## begin Record excerpts

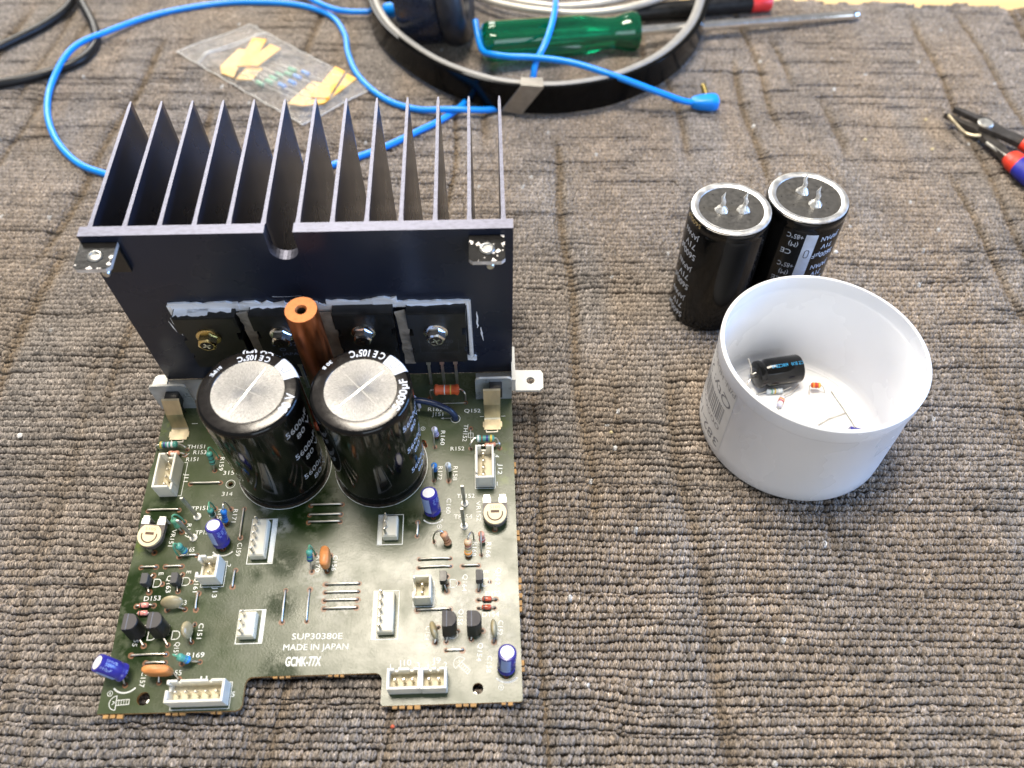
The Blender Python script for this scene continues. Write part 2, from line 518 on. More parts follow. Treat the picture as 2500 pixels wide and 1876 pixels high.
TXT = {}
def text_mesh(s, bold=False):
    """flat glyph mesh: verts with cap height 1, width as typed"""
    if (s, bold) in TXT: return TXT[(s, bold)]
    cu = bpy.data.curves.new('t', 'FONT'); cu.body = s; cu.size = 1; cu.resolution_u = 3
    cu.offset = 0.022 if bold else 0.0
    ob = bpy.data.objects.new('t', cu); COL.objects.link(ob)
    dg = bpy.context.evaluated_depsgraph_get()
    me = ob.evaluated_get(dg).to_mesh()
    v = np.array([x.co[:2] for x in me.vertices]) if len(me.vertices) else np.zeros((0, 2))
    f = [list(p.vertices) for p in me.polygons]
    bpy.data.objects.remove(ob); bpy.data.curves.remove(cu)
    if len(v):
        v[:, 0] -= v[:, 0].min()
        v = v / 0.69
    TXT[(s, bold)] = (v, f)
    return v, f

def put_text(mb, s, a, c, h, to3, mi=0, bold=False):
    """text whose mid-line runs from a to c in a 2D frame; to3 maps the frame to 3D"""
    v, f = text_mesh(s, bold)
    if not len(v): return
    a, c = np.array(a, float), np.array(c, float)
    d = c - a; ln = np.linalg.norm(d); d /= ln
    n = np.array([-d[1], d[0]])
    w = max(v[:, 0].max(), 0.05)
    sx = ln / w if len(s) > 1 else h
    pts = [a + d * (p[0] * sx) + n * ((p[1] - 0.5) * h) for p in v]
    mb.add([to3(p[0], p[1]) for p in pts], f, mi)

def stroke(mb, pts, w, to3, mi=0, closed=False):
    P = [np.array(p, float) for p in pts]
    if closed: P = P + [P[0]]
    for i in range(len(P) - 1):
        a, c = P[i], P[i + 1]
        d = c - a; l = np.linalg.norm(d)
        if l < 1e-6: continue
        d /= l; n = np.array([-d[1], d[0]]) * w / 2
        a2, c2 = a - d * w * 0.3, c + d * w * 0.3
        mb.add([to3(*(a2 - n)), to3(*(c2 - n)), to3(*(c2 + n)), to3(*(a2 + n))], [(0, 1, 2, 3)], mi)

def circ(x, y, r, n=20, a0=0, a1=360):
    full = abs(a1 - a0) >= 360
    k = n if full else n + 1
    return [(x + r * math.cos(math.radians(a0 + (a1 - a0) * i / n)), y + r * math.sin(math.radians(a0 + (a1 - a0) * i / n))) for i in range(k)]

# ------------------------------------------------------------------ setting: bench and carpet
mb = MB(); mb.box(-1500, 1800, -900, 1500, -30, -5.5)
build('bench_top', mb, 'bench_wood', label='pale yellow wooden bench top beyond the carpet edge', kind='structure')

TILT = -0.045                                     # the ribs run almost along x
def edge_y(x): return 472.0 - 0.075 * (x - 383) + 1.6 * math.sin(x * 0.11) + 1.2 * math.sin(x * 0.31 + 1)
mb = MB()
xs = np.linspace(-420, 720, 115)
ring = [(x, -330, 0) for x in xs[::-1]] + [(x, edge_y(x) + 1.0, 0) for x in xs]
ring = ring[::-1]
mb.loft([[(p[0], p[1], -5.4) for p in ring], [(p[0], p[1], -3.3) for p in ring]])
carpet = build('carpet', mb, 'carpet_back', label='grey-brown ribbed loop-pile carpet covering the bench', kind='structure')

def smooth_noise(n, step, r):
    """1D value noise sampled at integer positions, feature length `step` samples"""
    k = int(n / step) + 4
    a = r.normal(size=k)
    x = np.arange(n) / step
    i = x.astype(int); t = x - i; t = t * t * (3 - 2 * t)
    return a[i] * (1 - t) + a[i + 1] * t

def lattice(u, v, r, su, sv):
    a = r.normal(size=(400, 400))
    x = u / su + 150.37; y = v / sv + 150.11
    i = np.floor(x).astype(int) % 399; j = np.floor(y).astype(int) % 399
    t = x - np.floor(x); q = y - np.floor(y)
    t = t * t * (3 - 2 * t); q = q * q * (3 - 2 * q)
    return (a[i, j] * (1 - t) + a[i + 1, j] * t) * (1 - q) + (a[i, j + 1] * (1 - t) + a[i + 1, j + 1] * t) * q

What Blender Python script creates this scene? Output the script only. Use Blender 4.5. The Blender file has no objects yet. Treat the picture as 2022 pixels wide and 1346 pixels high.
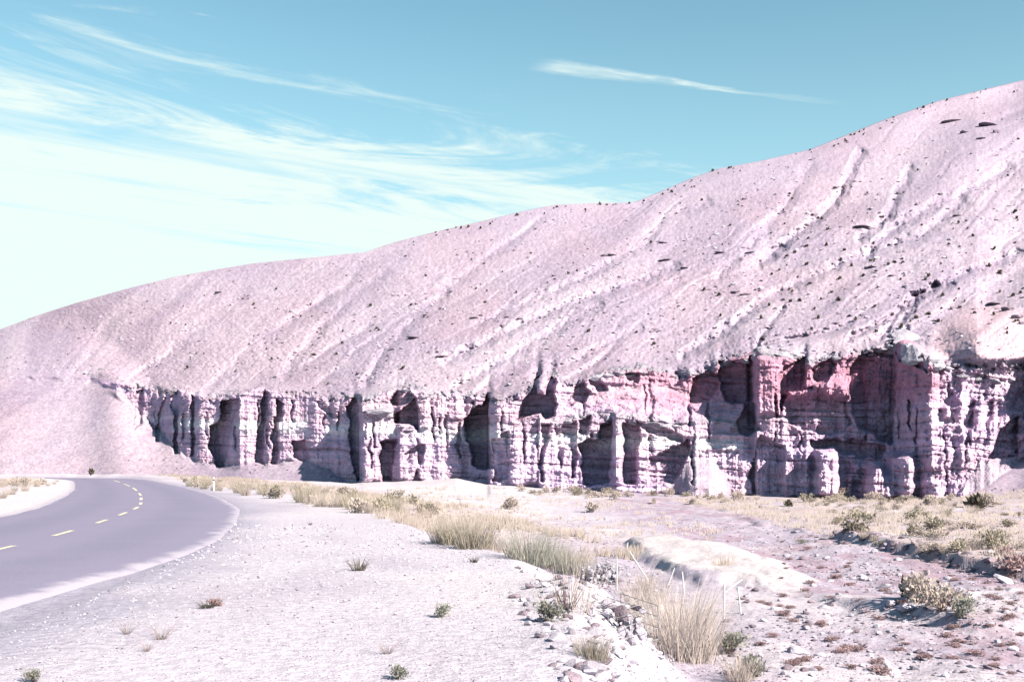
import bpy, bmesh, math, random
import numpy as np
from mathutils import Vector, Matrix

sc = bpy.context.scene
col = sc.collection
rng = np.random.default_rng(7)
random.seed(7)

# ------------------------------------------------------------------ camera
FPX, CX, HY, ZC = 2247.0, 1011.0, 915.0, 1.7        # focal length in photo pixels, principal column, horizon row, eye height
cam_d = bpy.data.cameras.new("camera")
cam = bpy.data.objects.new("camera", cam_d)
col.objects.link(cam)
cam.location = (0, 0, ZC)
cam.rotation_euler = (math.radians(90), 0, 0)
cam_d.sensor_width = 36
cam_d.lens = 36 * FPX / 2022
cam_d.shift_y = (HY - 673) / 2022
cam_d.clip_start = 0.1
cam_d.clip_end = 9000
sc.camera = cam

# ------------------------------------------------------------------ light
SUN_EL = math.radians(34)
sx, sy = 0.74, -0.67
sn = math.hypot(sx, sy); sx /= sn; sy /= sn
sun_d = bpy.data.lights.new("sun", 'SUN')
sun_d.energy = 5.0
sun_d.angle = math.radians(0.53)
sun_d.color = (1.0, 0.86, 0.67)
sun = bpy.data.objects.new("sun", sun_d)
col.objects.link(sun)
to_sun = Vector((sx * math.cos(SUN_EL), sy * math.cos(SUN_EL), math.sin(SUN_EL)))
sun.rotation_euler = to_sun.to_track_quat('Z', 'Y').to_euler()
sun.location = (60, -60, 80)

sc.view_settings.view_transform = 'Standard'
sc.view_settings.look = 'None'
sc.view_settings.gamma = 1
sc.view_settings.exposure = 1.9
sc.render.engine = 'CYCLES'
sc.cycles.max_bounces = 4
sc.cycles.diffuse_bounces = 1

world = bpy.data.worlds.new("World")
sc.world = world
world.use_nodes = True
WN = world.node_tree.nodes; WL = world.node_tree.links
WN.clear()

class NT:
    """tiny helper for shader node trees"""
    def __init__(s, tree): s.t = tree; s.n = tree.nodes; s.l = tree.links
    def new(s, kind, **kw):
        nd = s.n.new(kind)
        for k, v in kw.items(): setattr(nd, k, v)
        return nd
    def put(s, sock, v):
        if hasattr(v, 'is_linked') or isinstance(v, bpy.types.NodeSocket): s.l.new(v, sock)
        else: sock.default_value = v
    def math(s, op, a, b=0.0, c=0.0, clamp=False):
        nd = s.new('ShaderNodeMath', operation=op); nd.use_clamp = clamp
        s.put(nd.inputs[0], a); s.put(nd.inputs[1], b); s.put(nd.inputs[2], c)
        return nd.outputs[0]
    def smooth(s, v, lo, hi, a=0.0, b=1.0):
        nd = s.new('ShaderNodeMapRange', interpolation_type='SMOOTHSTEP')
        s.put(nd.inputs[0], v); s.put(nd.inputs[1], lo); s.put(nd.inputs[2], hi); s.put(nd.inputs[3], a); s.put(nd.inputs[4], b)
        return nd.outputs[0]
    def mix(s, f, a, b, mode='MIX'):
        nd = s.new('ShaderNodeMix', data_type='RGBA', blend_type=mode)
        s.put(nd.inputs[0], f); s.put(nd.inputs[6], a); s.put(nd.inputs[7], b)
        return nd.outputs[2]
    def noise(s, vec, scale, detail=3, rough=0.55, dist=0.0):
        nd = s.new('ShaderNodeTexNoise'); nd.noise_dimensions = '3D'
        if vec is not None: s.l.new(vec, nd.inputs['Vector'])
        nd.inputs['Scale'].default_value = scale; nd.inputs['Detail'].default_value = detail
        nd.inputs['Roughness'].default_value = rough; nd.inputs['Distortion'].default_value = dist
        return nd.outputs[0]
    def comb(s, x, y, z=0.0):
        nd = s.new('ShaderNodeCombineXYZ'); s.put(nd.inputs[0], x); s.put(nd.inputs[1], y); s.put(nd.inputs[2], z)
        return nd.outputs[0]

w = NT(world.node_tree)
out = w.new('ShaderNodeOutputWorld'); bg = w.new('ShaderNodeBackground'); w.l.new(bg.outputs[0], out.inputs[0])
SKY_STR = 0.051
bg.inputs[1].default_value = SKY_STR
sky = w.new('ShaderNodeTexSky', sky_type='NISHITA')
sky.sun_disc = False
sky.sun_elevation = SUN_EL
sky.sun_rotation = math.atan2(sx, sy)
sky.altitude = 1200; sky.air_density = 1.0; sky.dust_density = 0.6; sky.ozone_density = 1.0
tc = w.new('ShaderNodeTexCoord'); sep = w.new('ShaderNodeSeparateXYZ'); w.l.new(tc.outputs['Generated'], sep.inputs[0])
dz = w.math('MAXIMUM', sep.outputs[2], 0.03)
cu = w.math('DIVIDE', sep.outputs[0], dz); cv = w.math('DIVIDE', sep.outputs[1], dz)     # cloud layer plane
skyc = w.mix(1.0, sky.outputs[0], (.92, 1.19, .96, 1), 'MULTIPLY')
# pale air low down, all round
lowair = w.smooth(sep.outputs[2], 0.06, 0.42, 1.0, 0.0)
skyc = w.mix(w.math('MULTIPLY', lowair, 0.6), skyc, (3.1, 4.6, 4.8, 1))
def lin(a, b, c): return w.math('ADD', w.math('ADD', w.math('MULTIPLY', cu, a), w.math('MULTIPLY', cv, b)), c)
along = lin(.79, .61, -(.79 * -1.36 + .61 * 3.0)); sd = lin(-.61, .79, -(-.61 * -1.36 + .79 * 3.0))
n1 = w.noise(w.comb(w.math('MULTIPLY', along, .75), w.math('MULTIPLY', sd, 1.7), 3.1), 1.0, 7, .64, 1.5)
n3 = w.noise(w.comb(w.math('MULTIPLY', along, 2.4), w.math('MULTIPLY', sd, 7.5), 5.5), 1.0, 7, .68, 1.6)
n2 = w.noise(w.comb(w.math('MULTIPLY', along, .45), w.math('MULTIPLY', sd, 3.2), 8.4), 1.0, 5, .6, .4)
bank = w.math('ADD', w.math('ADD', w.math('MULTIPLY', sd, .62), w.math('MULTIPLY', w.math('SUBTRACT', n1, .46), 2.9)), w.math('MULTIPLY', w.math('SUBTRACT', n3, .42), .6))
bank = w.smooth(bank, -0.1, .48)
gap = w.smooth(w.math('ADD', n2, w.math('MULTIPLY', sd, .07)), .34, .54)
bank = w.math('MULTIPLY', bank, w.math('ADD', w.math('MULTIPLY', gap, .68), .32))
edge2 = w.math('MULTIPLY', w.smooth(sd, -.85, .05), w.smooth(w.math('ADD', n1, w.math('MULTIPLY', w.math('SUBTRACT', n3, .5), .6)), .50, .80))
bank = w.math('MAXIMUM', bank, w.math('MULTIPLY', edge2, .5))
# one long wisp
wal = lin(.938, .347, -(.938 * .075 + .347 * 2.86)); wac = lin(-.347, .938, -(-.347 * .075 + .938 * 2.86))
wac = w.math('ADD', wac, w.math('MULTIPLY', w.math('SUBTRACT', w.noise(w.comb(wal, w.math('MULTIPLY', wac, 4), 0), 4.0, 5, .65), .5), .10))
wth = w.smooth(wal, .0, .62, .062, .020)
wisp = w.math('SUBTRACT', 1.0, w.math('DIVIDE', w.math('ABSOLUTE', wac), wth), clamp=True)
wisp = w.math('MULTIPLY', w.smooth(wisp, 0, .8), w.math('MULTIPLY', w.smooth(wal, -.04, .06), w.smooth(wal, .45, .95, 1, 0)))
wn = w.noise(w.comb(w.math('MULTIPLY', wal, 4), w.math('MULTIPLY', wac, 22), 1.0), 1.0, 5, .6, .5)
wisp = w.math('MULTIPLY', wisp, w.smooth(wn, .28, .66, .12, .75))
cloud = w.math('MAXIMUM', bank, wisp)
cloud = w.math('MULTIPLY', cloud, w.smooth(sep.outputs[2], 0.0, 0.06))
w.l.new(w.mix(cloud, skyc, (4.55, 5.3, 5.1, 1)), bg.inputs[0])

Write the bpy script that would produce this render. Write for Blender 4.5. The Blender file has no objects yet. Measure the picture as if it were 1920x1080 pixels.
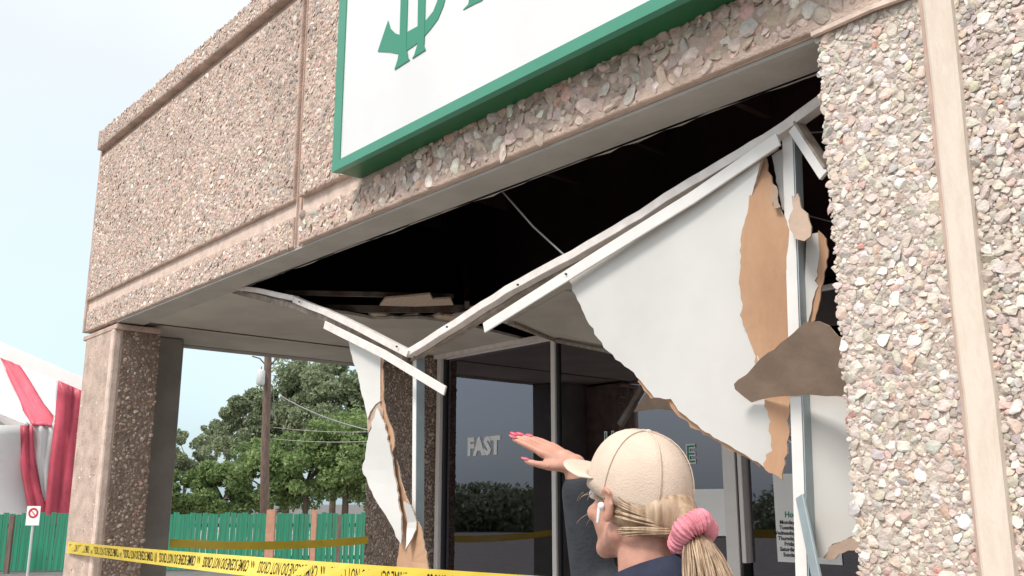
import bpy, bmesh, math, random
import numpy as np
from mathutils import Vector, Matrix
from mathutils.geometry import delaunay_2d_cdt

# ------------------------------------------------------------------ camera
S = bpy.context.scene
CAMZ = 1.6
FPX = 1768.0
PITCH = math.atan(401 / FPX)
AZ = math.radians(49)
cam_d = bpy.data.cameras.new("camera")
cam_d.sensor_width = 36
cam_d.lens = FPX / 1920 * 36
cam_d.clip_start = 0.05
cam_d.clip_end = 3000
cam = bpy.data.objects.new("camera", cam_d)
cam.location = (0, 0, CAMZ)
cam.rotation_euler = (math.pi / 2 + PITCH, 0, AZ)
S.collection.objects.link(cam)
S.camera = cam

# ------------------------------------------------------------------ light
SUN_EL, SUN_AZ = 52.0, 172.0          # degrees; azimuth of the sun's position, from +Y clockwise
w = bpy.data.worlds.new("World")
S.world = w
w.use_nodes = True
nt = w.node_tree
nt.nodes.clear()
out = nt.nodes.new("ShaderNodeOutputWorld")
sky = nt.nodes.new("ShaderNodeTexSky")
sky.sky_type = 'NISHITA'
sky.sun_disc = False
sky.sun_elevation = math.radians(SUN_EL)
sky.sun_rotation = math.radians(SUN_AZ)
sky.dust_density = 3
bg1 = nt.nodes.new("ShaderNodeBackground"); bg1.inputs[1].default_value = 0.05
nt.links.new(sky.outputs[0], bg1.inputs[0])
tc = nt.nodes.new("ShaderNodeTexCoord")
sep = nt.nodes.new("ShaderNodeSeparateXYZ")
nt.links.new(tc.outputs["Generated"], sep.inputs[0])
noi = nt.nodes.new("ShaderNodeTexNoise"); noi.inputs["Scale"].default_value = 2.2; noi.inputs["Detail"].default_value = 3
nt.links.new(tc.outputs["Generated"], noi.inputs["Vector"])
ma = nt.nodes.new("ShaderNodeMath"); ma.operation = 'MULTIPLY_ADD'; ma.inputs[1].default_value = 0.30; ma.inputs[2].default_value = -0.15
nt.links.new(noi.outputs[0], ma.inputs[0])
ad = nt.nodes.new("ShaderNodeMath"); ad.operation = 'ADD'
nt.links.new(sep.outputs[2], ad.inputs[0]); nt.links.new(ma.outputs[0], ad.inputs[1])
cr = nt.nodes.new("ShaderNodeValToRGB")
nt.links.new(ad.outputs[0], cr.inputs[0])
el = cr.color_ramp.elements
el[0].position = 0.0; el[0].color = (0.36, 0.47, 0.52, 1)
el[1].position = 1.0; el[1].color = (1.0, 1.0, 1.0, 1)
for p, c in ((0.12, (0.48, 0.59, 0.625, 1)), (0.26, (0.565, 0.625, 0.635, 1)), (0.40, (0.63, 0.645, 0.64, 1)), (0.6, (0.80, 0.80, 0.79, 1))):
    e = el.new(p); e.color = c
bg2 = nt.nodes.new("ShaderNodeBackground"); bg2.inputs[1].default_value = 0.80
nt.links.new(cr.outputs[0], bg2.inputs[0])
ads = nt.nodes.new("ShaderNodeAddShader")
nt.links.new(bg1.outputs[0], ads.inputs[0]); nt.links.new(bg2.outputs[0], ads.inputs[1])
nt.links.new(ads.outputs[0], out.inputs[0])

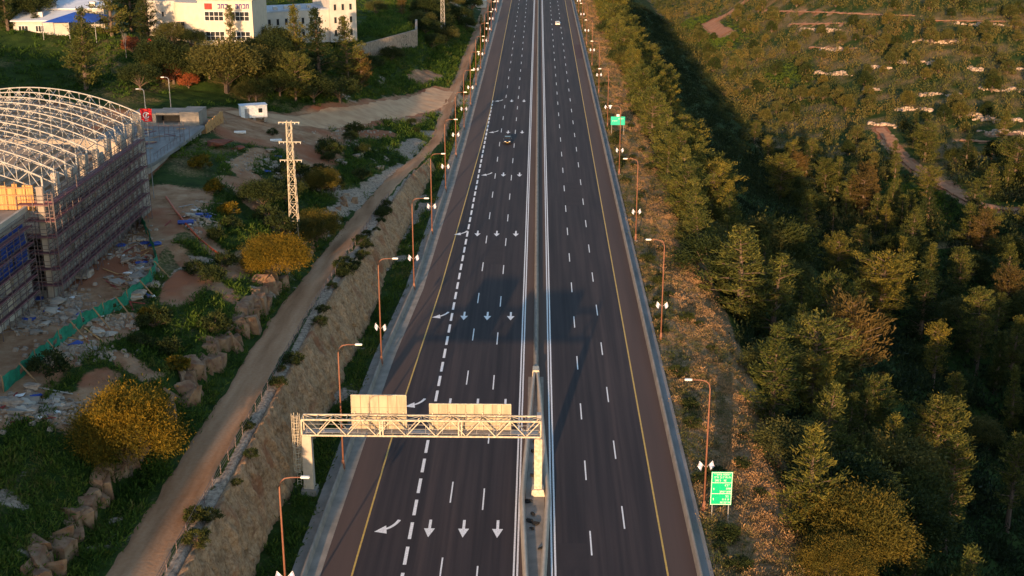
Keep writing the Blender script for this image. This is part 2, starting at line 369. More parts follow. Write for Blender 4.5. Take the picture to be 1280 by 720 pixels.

## end Record excerpts

• **Aim**: Pick out every line of the listing containing the word "Write", and show those lines.

• **Complete response**:
The Blender Python script for this scene continues. Write part 2, from line 518 on. More parts follow. Treat the picture as 2500 pixels wide and 1876 pixels high.
Write the bpy script that would produce this render. Write for Blender 4.5. The Blender file has no objects yet. Measure the picture as if it were 1920x1080 pixels.
Keep writing the Blender script for this image. This is part 2, starting at line 369. More parts follow. Write for Blender 4.5. Take the picture to be 1280 by 720 pixels.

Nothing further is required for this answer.